- [Exercise material]:
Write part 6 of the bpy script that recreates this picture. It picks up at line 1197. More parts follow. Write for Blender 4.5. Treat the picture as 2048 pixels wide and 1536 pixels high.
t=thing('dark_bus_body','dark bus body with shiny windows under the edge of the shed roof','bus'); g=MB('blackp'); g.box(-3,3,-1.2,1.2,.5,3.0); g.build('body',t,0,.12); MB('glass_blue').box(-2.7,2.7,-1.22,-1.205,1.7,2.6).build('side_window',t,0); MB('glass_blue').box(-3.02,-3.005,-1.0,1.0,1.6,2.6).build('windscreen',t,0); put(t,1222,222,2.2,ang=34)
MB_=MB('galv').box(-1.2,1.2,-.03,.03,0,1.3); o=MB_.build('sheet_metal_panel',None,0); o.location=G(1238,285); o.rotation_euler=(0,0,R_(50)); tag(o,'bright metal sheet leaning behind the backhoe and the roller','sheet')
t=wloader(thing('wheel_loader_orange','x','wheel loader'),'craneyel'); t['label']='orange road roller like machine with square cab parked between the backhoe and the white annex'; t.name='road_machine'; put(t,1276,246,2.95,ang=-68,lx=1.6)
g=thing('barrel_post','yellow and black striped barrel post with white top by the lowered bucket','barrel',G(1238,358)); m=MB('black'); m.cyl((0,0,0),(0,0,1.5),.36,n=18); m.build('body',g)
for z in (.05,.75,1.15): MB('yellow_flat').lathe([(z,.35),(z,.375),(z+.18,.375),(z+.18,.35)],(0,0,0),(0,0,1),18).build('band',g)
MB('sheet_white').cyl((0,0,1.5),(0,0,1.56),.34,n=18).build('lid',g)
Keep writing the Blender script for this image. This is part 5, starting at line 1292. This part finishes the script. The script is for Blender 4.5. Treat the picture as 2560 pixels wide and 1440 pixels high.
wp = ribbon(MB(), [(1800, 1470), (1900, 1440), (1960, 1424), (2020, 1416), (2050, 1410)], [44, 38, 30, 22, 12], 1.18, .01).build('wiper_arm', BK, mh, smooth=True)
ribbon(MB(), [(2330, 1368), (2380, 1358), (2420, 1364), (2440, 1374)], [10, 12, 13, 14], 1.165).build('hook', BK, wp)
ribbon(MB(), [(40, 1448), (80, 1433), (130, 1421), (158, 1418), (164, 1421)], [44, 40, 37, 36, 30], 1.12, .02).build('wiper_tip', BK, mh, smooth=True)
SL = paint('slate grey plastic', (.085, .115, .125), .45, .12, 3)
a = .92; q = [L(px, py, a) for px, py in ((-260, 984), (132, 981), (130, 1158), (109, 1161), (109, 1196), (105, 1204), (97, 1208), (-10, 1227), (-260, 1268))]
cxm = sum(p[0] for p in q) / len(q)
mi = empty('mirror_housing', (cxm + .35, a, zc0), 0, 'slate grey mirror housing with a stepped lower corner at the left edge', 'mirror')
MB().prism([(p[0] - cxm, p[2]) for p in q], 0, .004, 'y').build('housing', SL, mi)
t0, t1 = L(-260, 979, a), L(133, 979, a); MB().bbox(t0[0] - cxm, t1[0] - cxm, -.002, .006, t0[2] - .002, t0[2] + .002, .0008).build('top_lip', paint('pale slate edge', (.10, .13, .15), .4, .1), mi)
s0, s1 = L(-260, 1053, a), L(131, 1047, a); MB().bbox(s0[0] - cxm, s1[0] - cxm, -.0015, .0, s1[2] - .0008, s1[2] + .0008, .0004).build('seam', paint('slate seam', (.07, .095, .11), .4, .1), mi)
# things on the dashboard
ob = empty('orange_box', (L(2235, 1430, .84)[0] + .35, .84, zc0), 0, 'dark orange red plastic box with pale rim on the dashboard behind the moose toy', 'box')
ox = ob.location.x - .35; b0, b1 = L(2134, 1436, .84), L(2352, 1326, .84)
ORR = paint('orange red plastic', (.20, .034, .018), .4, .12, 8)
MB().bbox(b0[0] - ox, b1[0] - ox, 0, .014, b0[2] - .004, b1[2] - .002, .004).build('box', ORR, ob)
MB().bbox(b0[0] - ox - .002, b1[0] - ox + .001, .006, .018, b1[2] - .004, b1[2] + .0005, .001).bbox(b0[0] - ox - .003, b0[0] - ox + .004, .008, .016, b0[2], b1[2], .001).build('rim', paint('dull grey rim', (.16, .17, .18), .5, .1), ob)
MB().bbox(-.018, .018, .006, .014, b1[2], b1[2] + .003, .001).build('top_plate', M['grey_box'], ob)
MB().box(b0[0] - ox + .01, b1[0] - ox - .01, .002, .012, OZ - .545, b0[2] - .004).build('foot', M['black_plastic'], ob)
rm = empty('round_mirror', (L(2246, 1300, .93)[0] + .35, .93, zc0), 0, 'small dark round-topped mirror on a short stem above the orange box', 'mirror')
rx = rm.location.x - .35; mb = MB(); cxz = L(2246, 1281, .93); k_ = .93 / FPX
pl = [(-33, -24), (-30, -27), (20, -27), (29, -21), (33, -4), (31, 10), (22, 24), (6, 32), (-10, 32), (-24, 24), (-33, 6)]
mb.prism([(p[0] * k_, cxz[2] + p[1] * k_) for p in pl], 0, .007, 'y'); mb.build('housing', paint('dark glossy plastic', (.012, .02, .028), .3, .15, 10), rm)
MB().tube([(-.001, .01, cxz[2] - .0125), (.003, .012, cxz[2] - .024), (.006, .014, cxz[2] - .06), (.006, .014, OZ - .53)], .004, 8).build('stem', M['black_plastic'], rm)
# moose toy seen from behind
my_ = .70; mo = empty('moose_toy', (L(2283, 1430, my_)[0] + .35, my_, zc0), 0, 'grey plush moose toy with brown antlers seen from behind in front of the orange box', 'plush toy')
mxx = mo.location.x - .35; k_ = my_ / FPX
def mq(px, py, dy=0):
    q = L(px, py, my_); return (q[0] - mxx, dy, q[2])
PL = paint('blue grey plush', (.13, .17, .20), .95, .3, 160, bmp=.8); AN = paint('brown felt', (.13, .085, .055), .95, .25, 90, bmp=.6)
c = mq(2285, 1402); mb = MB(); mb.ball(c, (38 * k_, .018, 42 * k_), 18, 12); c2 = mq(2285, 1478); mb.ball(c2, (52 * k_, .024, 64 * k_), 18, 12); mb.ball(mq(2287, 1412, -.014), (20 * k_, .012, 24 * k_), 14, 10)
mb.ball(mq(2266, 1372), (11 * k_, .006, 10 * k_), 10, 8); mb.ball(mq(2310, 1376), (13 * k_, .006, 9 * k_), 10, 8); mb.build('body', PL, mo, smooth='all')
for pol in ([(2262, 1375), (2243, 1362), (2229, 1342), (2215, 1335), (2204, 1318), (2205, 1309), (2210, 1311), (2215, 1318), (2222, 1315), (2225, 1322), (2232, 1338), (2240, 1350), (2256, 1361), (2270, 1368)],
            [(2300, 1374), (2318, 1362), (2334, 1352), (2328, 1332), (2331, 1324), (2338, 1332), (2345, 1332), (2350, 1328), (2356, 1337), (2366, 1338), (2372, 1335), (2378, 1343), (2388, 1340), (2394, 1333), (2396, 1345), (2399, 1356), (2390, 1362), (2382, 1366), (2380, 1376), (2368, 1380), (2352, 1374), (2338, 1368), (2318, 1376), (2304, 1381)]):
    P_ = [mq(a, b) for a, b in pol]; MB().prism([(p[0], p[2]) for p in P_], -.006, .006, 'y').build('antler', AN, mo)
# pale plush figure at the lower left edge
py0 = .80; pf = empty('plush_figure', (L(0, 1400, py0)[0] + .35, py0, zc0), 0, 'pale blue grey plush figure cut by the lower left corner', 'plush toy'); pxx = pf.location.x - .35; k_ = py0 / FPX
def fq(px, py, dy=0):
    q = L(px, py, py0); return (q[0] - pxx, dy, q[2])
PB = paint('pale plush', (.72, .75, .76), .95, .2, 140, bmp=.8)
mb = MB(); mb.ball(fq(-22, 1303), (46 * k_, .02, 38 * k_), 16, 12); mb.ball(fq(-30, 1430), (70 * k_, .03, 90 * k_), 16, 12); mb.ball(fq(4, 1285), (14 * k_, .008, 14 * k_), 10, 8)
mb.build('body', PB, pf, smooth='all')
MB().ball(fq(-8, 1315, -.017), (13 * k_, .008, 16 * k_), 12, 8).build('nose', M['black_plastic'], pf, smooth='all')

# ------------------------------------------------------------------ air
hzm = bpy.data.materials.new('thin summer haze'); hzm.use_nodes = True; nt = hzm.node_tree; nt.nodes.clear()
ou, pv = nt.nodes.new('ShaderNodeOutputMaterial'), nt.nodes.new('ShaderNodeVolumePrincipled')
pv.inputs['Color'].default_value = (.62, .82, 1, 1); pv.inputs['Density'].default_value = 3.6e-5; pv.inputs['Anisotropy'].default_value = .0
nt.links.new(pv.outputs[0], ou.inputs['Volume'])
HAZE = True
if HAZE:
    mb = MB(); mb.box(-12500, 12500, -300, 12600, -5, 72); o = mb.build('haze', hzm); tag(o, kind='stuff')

- [Exercise details]: Find the lines above that include the string "wide" and copy them.

- [Written solution]:
Write part 6 of the bpy script that recreates this picture. It picks up at line 1197. More parts follow. Write for Blender 4.5. Treat the picture as 2048 pixels wide and 1536 pixels high.
Keep writing the Blender script for this image. This is part 5, starting at line 1292. This part finishes the script. The script is for Blender 4.5. Treat the picture as 2560 pixels wide and 1440 pixels high.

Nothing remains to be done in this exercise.